Later in the fourth, Malik Jefferson and Breckyn Hager failed to pick up a slot receiver who found himself wide open over the middle, which was made worse after a missed tackle from Haines led to 11 more yards on the play for a 30-yard gain. A fake screen sucked in the Longhorns linebacker.

That drive was capped with what would become the game-winning touchdown pitch after Hansen beat Boyd on a slant and Hall was once again a step too slow on the help -- yet another theme of the night for the 'Horns.

By the time it was all said and done, so much had went wrong for the Texas secondary that it was hard to pinpoint every mistake or even determine the called coverage. That said, here's a few takeaways as Texas enters the conference slate against Oklahoma State, which will be only the beginning of several more pass-happy offenses that Charlie Strong and Vance Bedford will need to slow down.

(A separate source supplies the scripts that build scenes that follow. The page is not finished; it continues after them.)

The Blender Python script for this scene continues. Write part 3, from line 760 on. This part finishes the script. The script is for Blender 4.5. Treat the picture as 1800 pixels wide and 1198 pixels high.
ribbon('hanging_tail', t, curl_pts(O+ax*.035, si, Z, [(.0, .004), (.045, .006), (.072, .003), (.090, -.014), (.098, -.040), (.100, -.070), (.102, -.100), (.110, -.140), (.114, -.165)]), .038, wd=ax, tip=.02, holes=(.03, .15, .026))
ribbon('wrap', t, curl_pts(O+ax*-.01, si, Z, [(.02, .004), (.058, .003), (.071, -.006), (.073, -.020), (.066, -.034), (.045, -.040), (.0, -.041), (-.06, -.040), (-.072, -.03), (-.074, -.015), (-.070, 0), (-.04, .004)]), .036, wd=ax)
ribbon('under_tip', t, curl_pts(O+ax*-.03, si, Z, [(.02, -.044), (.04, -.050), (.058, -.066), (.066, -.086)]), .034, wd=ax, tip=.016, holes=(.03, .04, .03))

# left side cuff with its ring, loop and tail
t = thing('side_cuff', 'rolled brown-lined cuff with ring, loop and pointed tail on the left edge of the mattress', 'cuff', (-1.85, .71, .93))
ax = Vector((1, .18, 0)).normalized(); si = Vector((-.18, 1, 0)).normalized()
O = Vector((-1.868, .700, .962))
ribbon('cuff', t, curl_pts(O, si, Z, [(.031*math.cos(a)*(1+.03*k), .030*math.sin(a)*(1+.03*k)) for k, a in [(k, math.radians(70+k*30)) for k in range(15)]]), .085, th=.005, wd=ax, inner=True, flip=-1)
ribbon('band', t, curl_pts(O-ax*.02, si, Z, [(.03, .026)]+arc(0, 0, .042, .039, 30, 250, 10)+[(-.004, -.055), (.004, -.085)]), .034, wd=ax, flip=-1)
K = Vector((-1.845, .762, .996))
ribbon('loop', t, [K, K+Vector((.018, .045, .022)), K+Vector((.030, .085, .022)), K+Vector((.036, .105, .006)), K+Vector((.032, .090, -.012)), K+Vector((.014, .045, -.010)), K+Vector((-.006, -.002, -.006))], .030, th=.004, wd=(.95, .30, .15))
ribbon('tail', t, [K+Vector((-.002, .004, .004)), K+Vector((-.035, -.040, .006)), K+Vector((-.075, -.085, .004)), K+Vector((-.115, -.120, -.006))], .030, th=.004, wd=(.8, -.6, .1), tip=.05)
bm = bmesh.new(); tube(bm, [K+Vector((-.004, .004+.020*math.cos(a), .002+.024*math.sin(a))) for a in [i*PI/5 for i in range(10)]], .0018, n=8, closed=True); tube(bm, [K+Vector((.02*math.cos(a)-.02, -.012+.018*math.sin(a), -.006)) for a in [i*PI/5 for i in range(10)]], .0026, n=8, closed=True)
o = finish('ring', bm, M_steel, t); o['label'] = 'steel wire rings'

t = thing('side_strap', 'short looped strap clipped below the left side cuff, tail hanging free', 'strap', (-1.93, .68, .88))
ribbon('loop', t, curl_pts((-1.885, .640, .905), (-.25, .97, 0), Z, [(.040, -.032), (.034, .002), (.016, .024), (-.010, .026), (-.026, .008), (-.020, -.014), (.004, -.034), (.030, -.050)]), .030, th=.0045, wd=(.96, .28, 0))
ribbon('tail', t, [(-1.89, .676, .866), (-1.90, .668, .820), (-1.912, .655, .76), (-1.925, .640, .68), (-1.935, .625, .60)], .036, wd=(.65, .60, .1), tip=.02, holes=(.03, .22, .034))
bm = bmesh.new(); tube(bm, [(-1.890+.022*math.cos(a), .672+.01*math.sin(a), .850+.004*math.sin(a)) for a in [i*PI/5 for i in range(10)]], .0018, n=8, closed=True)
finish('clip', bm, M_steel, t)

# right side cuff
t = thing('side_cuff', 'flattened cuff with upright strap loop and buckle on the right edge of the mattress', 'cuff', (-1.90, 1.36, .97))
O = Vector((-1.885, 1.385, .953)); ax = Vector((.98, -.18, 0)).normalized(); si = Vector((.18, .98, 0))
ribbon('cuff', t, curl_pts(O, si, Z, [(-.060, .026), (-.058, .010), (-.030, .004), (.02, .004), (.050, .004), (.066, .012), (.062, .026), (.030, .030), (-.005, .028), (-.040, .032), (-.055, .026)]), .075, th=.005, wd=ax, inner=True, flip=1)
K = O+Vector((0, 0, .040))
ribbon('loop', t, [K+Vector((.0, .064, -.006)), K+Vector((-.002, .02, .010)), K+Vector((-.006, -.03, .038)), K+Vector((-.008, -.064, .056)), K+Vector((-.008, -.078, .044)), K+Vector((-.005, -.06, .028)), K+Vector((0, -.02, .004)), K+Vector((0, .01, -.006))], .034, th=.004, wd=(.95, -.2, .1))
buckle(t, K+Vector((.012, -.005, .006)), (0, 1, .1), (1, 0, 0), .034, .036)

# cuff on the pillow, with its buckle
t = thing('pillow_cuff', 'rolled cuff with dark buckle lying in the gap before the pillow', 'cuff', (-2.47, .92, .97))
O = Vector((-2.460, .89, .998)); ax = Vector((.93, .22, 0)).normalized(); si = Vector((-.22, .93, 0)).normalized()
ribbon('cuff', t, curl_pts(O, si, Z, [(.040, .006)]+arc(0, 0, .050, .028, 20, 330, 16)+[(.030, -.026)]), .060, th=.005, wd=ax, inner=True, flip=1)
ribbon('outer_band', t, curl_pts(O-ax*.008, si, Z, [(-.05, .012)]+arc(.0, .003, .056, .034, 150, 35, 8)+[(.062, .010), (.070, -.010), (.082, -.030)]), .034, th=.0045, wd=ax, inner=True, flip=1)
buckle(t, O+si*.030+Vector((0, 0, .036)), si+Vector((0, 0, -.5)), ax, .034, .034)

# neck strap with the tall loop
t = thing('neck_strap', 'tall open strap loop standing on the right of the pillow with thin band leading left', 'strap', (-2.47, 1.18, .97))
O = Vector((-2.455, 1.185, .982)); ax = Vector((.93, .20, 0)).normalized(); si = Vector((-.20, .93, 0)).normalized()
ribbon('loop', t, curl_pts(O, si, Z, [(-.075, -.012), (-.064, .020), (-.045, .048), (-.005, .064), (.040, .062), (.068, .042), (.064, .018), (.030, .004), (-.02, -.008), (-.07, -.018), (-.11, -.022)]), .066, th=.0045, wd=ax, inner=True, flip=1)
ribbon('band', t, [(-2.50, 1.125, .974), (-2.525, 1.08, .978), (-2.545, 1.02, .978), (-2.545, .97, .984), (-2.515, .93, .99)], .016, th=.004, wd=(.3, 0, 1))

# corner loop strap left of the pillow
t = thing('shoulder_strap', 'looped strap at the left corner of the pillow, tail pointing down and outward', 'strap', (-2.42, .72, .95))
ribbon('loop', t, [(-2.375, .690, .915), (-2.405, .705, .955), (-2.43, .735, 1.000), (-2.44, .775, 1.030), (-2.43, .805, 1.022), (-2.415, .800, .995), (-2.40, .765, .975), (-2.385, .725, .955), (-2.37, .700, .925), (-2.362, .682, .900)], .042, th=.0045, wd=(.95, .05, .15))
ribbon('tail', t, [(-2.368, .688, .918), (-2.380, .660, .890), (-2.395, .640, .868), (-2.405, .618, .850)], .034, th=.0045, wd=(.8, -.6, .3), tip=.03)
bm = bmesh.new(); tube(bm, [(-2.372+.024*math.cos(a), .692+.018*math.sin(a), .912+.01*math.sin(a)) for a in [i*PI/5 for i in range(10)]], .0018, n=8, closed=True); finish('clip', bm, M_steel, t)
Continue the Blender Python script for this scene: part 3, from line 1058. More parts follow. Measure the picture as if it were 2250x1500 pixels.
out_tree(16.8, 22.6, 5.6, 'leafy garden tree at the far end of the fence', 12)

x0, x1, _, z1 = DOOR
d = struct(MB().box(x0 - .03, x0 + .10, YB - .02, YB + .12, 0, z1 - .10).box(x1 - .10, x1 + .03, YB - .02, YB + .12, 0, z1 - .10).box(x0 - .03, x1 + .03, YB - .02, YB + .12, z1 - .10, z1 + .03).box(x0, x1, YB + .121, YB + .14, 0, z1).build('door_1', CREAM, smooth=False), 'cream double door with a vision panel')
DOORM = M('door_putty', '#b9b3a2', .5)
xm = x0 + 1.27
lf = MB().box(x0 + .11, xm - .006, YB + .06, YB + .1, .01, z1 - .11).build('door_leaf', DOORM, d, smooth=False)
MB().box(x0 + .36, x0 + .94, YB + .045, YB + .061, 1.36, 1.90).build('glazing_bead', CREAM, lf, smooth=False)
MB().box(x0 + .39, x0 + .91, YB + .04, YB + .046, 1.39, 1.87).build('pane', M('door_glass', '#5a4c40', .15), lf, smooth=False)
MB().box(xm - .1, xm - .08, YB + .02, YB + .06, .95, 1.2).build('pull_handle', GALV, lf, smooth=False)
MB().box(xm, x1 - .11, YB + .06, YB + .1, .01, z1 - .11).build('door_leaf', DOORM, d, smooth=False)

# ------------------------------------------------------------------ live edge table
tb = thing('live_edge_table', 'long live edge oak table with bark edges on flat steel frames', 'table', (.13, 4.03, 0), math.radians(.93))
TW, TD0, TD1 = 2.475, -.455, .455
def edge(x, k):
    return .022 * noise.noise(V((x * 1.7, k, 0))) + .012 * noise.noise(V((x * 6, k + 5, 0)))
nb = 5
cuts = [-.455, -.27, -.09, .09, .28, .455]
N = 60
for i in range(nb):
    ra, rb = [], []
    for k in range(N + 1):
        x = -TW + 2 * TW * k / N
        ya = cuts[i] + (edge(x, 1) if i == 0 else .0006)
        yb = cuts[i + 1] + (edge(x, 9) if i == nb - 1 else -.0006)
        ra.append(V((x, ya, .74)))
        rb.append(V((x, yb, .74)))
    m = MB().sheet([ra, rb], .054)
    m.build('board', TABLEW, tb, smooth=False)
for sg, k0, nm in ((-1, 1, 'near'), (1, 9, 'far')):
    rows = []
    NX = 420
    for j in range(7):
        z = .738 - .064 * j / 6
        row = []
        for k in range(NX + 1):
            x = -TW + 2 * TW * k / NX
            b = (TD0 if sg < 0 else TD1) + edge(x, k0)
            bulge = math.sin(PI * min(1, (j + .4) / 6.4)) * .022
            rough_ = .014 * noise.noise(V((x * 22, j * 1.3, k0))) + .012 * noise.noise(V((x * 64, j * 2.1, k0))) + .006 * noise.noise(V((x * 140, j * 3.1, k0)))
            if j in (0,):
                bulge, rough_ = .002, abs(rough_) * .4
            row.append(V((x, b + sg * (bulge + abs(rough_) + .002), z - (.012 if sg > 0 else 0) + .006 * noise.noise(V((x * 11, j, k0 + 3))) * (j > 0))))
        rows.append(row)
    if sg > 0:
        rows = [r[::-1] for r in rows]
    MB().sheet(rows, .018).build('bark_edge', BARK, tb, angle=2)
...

  • Cal had Texas' number all night. Sonny Dykes and Jake Spavital planned for Texas to focus on the screen and were still able to have success with it, while sprinkling in several big plays. Cal saw eight plays go for at least 10 yards and eight more go for at least 20 yards.
  • Considering Texas knew the screens were coming, which the 'Horns were prepared for on some occasions, it still seemed as if the secondary was providing way too much cushion for the Cal receivers all night.
  • Sheroid Evans looked a lot like he may be better suited for a reserve role after how badly he was exposed in matching up with Hansen. He was beaten deep several times and was hardly ever even in a position to make a play on the ball.
  • Something needs to click for this entire secondary. Cal was able to perfectly expose exactly how lost Texas can look when things get tricky and there were several instances in which Texas' corners and safeties were out of position as a result. If this doesn't get improved upon and in a hurry, there will be more game film for opponents to add to the Cal game after teams continue to shred Texas through the air.